Ultrahigh Hydrogen Evolution Performance of Under-Water 'Superaerophobic' MoS_2 Nanostructured Electrodes

摘要

Electro-catalytic gas evolution reactions, where molecular gasses are generated by electrochemical reduction or oxidation, hold keys to a number of important energy conversion and storage processes. These reactions need catalysts and many excellent catalysts are demonstrated recently. However, even for terrific catalysts, the adhesion of as-formed gas bubbles on traditional flat electrode surface is still a big issue (Figure 1A, left), which blocks the electrolyte diffusion, creates dead area (the brown zone, and the brown line in inset), causes more ohmic drop, and results in an impeded mass transfer process and compromised performance. Although the disengagement process of gas bubbles can be prompted in certain degree by inducing ultragravity or ultrasonic treatment, they are not cost-effective for industrial production where a high current density (hundreds of mA • cm~(-2)) are required at a static working condition.
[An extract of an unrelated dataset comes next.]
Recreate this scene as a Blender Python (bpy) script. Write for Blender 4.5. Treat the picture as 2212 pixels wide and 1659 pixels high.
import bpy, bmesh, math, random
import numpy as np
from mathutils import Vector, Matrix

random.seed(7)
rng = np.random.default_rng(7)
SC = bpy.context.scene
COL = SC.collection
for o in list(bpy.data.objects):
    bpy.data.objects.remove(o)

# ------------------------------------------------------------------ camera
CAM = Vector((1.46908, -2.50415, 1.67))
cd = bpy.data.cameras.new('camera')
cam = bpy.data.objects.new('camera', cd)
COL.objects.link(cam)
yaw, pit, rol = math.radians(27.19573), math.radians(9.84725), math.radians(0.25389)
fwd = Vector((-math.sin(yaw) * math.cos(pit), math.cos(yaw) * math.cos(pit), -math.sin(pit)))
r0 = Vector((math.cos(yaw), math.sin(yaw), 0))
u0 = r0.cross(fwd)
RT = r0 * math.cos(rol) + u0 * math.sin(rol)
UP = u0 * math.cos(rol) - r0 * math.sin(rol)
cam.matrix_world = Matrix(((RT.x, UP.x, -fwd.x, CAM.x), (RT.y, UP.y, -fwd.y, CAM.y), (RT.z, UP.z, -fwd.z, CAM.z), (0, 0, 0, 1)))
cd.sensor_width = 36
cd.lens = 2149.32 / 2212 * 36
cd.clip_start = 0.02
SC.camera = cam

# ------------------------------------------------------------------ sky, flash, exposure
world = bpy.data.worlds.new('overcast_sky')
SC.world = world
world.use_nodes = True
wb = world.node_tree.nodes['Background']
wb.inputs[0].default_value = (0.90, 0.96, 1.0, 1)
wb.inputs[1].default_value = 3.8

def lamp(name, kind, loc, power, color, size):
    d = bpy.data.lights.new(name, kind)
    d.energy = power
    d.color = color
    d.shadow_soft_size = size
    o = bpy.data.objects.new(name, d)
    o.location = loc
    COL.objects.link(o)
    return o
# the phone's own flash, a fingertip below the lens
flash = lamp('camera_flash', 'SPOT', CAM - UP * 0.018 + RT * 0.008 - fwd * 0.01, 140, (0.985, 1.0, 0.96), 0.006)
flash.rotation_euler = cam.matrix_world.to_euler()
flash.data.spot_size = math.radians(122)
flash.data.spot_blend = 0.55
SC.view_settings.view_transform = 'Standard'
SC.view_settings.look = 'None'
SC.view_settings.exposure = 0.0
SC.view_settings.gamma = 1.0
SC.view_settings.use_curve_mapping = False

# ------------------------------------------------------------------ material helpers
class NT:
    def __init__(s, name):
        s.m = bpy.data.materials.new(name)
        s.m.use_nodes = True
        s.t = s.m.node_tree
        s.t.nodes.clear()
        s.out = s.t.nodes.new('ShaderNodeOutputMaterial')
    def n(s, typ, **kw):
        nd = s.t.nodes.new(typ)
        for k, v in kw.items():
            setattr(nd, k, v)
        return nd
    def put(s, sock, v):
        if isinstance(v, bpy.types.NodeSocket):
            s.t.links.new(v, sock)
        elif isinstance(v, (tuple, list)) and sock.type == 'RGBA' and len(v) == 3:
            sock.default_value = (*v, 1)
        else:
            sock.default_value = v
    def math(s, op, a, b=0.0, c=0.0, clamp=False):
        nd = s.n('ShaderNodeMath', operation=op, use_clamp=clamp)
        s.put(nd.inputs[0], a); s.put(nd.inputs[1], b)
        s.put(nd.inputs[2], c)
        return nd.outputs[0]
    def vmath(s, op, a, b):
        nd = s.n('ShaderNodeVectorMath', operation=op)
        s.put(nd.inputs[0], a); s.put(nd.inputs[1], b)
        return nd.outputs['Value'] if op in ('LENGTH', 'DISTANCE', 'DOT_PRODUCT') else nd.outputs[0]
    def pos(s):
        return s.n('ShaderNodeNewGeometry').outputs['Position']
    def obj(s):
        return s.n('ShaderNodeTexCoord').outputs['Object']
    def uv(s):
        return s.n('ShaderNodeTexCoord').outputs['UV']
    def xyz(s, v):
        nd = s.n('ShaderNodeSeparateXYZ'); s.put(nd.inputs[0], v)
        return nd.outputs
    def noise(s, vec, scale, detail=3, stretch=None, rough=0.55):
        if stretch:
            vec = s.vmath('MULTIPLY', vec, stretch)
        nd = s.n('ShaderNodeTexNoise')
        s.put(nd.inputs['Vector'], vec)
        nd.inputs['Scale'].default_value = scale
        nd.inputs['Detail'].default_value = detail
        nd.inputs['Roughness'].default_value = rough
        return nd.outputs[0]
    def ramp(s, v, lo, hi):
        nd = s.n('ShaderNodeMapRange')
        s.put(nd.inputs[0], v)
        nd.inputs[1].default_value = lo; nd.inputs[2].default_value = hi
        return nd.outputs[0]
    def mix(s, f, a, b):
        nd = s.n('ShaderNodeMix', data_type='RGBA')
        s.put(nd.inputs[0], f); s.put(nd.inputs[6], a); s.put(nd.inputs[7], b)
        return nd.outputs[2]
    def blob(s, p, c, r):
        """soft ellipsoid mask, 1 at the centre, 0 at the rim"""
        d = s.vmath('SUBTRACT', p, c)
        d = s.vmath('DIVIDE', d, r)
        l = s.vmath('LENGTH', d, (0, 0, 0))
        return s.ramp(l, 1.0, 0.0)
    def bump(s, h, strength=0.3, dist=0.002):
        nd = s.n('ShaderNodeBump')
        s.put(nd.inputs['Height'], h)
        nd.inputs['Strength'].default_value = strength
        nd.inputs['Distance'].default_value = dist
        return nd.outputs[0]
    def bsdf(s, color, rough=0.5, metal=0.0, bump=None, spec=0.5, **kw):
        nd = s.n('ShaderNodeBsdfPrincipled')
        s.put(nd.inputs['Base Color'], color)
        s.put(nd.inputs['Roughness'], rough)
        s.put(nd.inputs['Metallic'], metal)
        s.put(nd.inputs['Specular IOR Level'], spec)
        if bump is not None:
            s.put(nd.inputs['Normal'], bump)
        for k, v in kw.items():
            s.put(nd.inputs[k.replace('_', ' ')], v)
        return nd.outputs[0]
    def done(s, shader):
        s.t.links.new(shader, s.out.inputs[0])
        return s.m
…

Thus, how to drive off the as-formed gas bubbles from the electrodes in a simple way remains a challenge. Recent successes in tuning the adhesion behavior ("superaerophilic bursting state", and high adhesion "superaerophobic pinning state") and achieving low adhesion underwater "superoleo-phobic" surfaces by constructing microano structures provide inspiration for addressing the bubble adhesion issue on electrodes.